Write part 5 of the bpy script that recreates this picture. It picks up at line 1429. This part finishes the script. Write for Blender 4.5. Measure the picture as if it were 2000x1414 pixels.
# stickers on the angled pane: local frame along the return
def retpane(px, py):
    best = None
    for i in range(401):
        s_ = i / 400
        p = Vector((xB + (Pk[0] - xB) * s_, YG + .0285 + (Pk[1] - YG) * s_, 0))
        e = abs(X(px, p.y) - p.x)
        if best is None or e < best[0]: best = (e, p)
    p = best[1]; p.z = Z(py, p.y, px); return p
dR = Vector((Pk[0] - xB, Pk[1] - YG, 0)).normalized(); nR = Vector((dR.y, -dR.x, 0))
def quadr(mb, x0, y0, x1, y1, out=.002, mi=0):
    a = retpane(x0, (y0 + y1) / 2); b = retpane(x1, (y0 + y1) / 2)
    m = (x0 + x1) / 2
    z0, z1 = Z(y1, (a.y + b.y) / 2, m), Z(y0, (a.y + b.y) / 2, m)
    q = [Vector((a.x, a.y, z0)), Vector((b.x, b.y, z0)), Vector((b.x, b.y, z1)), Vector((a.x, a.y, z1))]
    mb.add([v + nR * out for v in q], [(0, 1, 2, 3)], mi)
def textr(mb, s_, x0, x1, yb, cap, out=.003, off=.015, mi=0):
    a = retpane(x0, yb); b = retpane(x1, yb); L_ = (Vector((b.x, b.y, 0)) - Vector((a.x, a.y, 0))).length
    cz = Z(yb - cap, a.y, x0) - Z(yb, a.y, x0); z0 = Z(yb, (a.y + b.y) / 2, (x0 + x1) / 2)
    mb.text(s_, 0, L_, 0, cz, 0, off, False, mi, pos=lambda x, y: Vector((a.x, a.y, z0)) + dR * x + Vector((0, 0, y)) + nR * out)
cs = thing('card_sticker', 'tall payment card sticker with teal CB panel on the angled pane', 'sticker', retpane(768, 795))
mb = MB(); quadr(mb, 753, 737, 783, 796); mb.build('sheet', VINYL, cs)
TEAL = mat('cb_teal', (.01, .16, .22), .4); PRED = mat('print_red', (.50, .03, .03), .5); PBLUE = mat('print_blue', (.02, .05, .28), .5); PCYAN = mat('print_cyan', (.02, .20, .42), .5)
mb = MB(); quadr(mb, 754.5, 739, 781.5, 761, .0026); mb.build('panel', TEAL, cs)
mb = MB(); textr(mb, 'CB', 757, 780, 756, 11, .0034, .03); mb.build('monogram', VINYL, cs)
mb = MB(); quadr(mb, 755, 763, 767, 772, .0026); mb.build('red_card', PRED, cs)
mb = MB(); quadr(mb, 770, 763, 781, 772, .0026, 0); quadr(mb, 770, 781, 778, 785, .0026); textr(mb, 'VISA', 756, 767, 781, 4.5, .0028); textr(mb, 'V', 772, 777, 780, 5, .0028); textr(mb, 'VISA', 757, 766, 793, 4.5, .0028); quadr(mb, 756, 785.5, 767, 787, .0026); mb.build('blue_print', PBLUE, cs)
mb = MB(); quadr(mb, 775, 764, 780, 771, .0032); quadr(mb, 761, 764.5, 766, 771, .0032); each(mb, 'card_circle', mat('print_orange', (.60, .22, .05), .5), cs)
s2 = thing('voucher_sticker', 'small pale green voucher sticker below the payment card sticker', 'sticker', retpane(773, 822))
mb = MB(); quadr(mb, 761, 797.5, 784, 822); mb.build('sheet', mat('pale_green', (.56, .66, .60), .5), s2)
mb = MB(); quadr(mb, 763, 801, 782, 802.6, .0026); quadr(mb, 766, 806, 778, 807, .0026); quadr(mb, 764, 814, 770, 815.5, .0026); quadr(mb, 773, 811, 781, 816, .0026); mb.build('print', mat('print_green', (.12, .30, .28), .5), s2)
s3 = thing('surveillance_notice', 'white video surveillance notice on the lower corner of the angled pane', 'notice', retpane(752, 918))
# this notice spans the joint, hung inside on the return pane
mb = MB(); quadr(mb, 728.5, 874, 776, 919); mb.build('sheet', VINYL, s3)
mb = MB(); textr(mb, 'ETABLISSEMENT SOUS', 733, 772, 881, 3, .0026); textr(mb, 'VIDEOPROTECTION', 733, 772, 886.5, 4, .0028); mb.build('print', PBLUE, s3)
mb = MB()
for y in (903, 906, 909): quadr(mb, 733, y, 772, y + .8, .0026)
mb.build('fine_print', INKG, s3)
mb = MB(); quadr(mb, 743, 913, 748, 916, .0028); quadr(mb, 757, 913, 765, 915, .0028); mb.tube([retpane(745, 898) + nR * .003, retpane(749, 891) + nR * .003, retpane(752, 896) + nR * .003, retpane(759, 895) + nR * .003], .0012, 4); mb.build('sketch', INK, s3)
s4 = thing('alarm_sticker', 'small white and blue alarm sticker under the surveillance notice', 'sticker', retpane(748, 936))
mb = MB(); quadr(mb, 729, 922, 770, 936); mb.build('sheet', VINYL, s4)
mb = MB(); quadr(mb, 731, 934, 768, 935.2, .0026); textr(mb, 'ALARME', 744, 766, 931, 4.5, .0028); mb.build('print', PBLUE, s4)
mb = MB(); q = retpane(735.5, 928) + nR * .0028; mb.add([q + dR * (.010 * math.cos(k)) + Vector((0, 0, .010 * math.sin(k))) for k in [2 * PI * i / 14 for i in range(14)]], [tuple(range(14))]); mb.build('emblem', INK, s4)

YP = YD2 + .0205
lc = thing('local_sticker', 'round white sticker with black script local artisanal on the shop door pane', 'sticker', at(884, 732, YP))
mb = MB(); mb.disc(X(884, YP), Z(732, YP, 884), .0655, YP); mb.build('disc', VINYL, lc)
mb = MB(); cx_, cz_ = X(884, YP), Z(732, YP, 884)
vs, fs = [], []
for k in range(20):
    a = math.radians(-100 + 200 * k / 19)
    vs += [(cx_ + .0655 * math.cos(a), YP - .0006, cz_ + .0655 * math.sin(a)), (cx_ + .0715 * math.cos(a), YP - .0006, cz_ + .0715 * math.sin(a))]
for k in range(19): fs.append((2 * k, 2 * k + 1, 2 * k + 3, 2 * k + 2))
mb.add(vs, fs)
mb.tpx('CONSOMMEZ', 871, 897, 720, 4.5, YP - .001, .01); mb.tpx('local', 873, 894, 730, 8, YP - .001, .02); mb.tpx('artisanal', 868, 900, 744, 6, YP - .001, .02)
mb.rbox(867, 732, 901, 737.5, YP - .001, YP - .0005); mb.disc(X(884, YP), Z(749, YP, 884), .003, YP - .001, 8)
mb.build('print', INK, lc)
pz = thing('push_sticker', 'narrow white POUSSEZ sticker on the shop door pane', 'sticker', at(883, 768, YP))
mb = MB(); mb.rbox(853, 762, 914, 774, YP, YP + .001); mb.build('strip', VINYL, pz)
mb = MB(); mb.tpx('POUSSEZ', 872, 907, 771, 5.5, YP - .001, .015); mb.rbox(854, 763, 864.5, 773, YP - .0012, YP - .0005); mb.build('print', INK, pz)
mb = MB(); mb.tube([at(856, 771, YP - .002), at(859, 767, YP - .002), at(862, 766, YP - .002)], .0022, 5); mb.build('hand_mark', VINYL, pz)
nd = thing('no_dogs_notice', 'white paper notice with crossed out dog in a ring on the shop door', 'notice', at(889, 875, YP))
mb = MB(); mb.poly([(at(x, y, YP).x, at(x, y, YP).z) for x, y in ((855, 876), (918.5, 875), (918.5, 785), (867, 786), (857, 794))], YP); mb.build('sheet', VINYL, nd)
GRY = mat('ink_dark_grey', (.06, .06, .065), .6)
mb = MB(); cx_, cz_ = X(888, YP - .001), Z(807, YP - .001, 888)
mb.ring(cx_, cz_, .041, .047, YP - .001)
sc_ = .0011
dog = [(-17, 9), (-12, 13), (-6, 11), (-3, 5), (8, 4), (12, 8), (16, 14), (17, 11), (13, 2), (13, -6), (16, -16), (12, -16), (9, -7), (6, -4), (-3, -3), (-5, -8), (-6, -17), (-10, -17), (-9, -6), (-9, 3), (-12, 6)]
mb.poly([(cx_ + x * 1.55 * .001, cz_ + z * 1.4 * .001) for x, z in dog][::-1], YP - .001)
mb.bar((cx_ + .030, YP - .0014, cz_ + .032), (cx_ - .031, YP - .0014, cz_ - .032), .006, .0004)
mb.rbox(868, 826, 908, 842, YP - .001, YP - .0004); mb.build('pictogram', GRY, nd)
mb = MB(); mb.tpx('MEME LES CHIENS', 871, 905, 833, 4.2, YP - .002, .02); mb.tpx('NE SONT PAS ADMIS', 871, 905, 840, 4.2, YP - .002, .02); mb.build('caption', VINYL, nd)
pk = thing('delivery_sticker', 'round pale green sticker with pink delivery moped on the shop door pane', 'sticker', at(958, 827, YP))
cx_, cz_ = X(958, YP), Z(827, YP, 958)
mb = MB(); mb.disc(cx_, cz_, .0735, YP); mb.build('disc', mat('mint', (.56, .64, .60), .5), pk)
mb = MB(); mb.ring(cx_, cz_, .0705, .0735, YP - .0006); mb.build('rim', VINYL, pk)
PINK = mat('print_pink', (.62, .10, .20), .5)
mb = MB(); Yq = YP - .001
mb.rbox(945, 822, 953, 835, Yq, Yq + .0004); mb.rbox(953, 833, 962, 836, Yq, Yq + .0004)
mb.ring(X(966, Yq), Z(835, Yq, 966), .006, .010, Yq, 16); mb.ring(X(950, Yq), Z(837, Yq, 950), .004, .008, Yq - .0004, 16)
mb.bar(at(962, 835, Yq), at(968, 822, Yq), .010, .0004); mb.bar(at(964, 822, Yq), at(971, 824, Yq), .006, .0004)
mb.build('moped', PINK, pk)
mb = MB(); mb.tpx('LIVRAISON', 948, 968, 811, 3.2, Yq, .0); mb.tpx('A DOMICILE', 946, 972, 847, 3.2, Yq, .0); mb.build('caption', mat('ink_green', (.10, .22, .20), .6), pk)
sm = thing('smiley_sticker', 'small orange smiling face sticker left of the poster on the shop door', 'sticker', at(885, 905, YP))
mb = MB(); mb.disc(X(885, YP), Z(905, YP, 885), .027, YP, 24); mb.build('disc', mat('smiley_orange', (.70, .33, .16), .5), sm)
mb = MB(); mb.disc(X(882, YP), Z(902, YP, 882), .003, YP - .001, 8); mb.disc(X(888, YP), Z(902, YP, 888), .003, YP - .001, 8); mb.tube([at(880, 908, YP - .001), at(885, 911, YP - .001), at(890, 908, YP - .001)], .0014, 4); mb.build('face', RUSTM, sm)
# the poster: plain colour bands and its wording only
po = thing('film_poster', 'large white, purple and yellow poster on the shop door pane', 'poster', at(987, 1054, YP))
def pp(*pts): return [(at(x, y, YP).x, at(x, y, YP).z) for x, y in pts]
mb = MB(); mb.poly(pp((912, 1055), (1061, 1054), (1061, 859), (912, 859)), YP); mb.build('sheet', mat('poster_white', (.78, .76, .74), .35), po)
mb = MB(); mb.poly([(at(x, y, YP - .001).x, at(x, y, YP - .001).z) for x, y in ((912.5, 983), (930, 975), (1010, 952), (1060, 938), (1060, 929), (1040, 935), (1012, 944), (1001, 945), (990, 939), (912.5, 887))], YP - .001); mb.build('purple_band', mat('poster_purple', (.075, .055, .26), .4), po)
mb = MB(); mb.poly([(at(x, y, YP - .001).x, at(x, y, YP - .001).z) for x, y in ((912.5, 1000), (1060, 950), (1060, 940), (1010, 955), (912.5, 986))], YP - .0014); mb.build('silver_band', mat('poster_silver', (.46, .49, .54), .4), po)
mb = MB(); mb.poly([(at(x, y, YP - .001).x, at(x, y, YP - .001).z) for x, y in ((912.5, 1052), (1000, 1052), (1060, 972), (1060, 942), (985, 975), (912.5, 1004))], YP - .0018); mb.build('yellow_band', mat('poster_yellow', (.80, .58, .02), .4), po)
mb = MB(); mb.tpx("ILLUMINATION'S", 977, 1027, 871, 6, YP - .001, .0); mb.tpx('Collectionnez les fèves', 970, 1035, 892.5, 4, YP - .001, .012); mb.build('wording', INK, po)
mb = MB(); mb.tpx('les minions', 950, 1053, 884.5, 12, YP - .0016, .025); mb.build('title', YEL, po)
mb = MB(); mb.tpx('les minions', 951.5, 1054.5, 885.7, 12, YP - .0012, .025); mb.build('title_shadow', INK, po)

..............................

— Stated problem —
What is the number of lines in the listing above that contain the string "this"? Give only the number.

— Finished task —
2